> **Data**
::::::::
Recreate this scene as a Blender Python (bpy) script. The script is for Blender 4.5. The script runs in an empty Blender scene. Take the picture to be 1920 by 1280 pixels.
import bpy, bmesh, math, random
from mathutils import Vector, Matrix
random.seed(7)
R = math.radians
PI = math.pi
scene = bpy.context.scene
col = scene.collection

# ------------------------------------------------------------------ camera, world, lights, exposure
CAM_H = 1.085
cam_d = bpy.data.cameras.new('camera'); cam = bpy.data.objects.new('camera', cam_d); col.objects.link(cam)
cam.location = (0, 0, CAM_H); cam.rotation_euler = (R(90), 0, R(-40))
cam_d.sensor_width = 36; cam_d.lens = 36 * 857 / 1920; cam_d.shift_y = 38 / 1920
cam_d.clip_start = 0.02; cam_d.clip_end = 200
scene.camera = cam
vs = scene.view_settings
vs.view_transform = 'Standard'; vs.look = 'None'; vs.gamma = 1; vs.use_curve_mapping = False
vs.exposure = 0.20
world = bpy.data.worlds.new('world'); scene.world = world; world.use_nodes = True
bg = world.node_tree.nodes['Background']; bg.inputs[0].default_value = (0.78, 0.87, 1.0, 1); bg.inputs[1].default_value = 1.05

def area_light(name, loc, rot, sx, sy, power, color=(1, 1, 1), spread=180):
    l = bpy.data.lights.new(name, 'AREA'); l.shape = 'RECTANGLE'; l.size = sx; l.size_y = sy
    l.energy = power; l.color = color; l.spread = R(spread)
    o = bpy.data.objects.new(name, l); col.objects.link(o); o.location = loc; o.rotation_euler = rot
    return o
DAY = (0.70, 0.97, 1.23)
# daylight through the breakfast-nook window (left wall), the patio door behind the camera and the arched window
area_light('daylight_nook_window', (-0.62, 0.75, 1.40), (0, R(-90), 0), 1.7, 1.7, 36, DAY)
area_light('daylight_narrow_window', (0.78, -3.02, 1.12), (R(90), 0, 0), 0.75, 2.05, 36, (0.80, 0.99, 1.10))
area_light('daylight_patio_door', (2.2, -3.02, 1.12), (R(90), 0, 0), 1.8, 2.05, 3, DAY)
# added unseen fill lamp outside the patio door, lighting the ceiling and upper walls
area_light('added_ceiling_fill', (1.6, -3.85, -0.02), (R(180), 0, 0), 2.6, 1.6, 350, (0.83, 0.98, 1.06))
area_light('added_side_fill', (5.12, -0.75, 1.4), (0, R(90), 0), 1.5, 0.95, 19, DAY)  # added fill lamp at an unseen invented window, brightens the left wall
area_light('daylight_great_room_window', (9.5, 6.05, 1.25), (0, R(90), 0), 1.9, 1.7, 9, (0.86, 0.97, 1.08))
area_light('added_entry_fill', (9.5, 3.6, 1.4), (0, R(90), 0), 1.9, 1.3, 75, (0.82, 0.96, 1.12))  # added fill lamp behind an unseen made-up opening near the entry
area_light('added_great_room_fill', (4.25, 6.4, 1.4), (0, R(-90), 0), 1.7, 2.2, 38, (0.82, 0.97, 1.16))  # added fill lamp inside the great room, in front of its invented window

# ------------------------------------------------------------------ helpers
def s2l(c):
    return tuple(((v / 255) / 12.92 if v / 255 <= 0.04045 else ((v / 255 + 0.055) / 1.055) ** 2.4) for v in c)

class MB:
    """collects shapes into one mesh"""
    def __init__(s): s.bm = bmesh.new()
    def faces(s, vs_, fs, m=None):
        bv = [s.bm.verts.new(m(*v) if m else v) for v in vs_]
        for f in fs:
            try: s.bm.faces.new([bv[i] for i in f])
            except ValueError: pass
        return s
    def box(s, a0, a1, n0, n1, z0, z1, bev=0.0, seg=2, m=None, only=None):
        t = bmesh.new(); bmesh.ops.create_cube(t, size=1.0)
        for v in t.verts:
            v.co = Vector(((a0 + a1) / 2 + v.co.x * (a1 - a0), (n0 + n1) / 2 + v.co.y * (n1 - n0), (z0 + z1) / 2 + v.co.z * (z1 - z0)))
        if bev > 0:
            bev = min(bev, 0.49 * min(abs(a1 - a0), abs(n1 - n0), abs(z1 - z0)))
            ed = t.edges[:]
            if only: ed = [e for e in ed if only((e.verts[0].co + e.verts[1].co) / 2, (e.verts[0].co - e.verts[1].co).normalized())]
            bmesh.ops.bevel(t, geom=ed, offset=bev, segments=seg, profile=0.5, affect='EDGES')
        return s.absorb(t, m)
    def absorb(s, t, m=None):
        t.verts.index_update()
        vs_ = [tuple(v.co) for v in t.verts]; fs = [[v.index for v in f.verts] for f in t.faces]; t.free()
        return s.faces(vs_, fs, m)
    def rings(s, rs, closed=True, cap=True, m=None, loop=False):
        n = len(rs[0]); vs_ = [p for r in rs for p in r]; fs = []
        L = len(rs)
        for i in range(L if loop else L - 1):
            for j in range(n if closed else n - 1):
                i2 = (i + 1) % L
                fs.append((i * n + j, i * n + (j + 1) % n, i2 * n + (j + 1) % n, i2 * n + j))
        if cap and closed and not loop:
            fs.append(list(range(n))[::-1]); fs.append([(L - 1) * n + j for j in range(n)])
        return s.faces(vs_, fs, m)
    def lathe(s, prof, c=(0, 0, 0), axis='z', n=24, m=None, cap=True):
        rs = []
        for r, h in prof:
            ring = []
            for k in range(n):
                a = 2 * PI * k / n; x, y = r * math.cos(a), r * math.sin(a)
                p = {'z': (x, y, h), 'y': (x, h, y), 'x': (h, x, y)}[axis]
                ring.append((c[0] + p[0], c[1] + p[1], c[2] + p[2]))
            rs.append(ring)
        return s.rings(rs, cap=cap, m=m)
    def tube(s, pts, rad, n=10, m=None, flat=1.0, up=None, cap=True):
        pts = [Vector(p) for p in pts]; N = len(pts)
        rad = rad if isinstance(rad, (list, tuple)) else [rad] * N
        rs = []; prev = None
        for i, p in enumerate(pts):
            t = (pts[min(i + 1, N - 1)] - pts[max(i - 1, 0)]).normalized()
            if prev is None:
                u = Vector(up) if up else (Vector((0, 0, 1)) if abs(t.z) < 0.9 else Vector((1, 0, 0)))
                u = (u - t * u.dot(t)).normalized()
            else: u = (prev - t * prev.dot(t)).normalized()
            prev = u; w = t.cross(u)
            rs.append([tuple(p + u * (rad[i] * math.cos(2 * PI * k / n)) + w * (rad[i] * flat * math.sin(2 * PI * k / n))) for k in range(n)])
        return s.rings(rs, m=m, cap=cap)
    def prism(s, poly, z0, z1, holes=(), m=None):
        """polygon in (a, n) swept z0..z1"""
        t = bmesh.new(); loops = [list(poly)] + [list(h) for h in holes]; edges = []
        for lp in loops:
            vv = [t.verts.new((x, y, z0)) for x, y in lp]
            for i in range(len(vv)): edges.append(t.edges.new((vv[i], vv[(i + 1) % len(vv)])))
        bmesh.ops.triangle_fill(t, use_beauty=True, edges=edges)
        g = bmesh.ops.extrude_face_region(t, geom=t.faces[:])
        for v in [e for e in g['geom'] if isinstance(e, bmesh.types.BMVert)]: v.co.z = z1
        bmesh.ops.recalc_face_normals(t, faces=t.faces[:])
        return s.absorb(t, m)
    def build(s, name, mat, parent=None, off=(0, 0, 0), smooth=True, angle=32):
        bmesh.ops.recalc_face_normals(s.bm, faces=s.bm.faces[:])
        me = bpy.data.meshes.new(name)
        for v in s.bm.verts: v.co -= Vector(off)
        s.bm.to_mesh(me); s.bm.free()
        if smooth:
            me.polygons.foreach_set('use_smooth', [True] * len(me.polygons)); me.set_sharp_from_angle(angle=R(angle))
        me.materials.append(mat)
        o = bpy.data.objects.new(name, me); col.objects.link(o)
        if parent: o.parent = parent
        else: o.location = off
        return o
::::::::
Write down the full listing again, exactly.

> **Response for this exercise**
Recreate this scene as a Blender Python (bpy) script. The script is for Blender 4.5. The script runs in an empty Blender scene. Take the picture to be 1920 by 1280 pixels.
import bpy, bmesh, math, random
from mathutils import Vector, Matrix
random.seed(7)
R = math.radians
PI = math.pi
scene = bpy.context.scene
col = scene.collection

# ------------------------------------------------------------------ camera, world, lights, exposure
CAM_H = 1.085
cam_d = bpy.data.cameras.new('camera'); cam = bpy.data.objects.new('camera', cam_d); col.objects.link(cam)
cam.location = (0, 0, CAM_H); cam.rotation_euler = (R(90), 0, R(-40))
cam_d.sensor_width = 36; cam_d.lens = 36 * 857 / 1920; cam_d.shift_y = 38 / 1920
cam_d.clip_start = 0.02; cam_d.clip_end = 200
scene.camera = cam
vs = scene.view_settings
vs.view_transform = 'Standard'; vs.look = 'None'; vs.gamma = 1; vs.use_curve_mapping = False
vs.exposure = 0.20
world = bpy.data.worlds.new('world'); scene.world = world; world.use_nodes = True
bg = world.node_tree.nodes['Background']; bg.inputs[0].default_value = (0.78, 0.87, 1.0, 1); bg.inputs[1].default_value = 1.05

def area_light(name, loc, rot, sx, sy, power, color=(1, 1, 1), spread=180):
    l = bpy.data.lights.new(name, 'AREA'); l.shape = 'RECTANGLE'; l.size = sx; l.size_y = sy
    l.energy = power; l.color = color; l.spread = R(spread)
    o = bpy.data.objects.new(name, l); col.objects.link(o); o.location = loc; o.rotation_euler = rot
    return o
DAY = (0.70, 0.97, 1.23)
# daylight through the breakfast-nook window (left wall), the patio door behind the camera and the arched window
area_light('daylight_nook_window', (-0.62, 0.75, 1.40), (0, R(-90), 0), 1.7, 1.7, 36, DAY)
area_light('daylight_narrow_window', (0.78, -3.02, 1.12), (R(90), 0, 0), 0.75, 2.05, 36, (0.80, 0.99, 1.10))
area_light('daylight_patio_door', (2.2, -3.02, 1.12), (R(90), 0, 0), 1.8, 2.05, 3, DAY)
# added unseen fill lamp outside the patio door, lighting the ceiling and upper walls
area_light('added_ceiling_fill', (1.6, -3.85, -0.02), (R(180), 0, 0), 2.6, 1.6, 350, (0.83, 0.98, 1.06))
area_light('added_side_fill', (5.12, -0.75, 1.4), (0, R(90), 0), 1.5, 0.95, 19, DAY)  # added fill lamp at an unseen invented window, brightens the left wall
area_light('daylight_great_room_window', (9.5, 6.05, 1.25), (0, R(90), 0), 1.9, 1.7, 9, (0.86, 0.97, 1.08))
area_light('added_entry_fill', (9.5, 3.6, 1.4), (0, R(90), 0), 1.9, 1.3, 75, (0.82, 0.96, 1.12))  # added fill lamp behind an unseen made-up opening near the entry
area_light('added_great_room_fill', (4.25, 6.4, 1.4), (0, R(-90), 0), 1.7, 2.2, 38, (0.82, 0.97, 1.16))  # added fill lamp inside the great room, in front of its invented window

# ------------------------------------------------------------------ helpers
def s2l(c):
    return tuple(((v / 255) / 12.92 if v / 255 <= 0.04045 else ((v / 255 + 0.055) / 1.055) ** 2.4) for v in c)

class MB:
    """collects shapes into one mesh"""
    def __init__(s): s.bm = bmesh.new()
    def faces(s, vs_, fs, m=None):
        bv = [s.bm.verts.new(m(*v) if m else v) for v in vs_]
        for f in fs:
            try: s.bm.faces.new([bv[i] for i in f])
            except ValueError: pass
        return s
    def box(s, a0, a1, n0, n1, z0, z1, bev=0.0, seg=2, m=None, only=None):
        t = bmesh.new(); bmesh.ops.create_cube(t, size=1.0)
        for v in t.verts:
            v.co = Vector(((a0 + a1) / 2 + v.co.x * (a1 - a0), (n0 + n1) / 2 + v.co.y * (n1 - n0), (z0 + z1) / 2 + v.co.z * (z1 - z0)))
        if bev > 0:
            bev = min(bev, 0.49 * min(abs(a1 - a0), abs(n1 - n0), abs(z1 - z0)))
            ed = t.edges[:]
            if only: ed = [e for e in ed if only((e.verts[0].co + e.verts[1].co) / 2, (e.verts[0].co - e.verts[1].co).normalized())]
            bmesh.ops.bevel(t, geom=ed, offset=bev, segments=seg, profile=0.5, affect='EDGES')
        return s.absorb(t, m)
    def absorb(s, t, m=None):
        t.verts.index_update()
        vs_ = [tuple(v.co) for v in t.verts]; fs = [[v.index for v in f.verts] for f in t.faces]; t.free()
        return s.faces(vs_, fs, m)
    def rings(s, rs, closed=True, cap=True, m=None, loop=False):
        n = len(rs[0]); vs_ = [p for r in rs for p in r]; fs = []
        L = len(rs)
        for i in range(L if loop else L - 1):
            for j in range(n if closed else n - 1):
                i2 = (i + 1) % L
                fs.append((i * n + j, i * n + (j + 1) % n, i2 * n + (j + 1) % n, i2 * n + j))
        if cap and closed and not loop:
            fs.append(list(range(n))[::-1]); fs.append([(L - 1) * n + j for j in range(n)])
        return s.faces(vs_, fs, m)
    def lathe(s, prof, c=(0, 0, 0), axis='z', n=24, m=None, cap=True):
        rs = []
        for r, h in prof:
            ring = []
            for k in range(n):
                a = 2 * PI * k / n; x, y = r * math.cos(a), r * math.sin(a)
                p = {'z': (x, y, h), 'y': (x, h, y), 'x': (h, x, y)}[axis]
                ring.append((c[0] + p[0], c[1] + p[1], c[2] + p[2]))
            rs.append(ring)
        return s.rings(rs, cap=cap, m=m)
    def tube(s, pts, rad, n=10, m=None, flat=1.0, up=None, cap=True):
        pts = [Vector(p) for p in pts]; N = len(pts)
        rad = rad if isinstance(rad, (list, tuple)) else [rad] * N
        rs = []; prev = None
        for i, p in enumerate(pts):
            t = (pts[min(i + 1, N - 1)] - pts[max(i - 1, 0)]).normalized()
            if prev is None:
                u = Vector(up) if up else (Vector((0, 0, 1)) if abs(t.z) < 0.9 else Vector((1, 0, 0)))
                u = (u - t * u.dot(t)).normalized()
            else: u = (prev - t * prev.dot(t)).normalized()
            prev = u; w = t.cross(u)
            rs.append([tuple(p + u * (rad[i] * math.cos(2 * PI * k / n)) + w * (rad[i] * flat * math.sin(2 * PI * k / n))) for k in range(n)])
        return s.rings(rs, m=m, cap=cap)
    def prism(s, poly, z0, z1, holes=(), m=None):
        """polygon in (a, n) swept z0..z1"""
        t = bmesh.new(); loops = [list(poly)] + [list(h) for h in holes]; edges = []
        for lp in loops:
            vv = [t.verts.new((x, y, z0)) for x, y in lp]
            for i in range(len(vv)): edges.append(t.edges.new((vv[i], vv[(i + 1) % len(vv)])))
        bmesh.ops.triangle_fill(t, use_beauty=True, edges=edges)
        g = bmesh.ops.extrude_face_region(t, geom=t.faces[:])
        for v in [e for e in g['geom'] if isinstance(e, bmesh.types.BMVert)]: v.co.z = z1
        bmesh.ops.recalc_face_normals(t, faces=t.faces[:])
        return s.absorb(t, m)
    def build(s, name, mat, parent=None, off=(0, 0, 0), smooth=True, angle=32):
        bmesh.ops.recalc_face_normals(s.bm, faces=s.bm.faces[:])
        me = bpy.data.meshes.new(name)
        for v in s.bm.verts: v.co -= Vector(off)
        s.bm.to_mesh(me); s.bm.free()
        if smooth:
            me.polygons.foreach_set('use_smooth', [True] * len(me.polygons)); me.set_sharp_from_angle(angle=R(angle))
        me.materials.append(mat)
        o = bpy.data.objects.new(name, me); col.objects.link(o)
        if parent: o.parent = parent
        else: o.location = off
        return o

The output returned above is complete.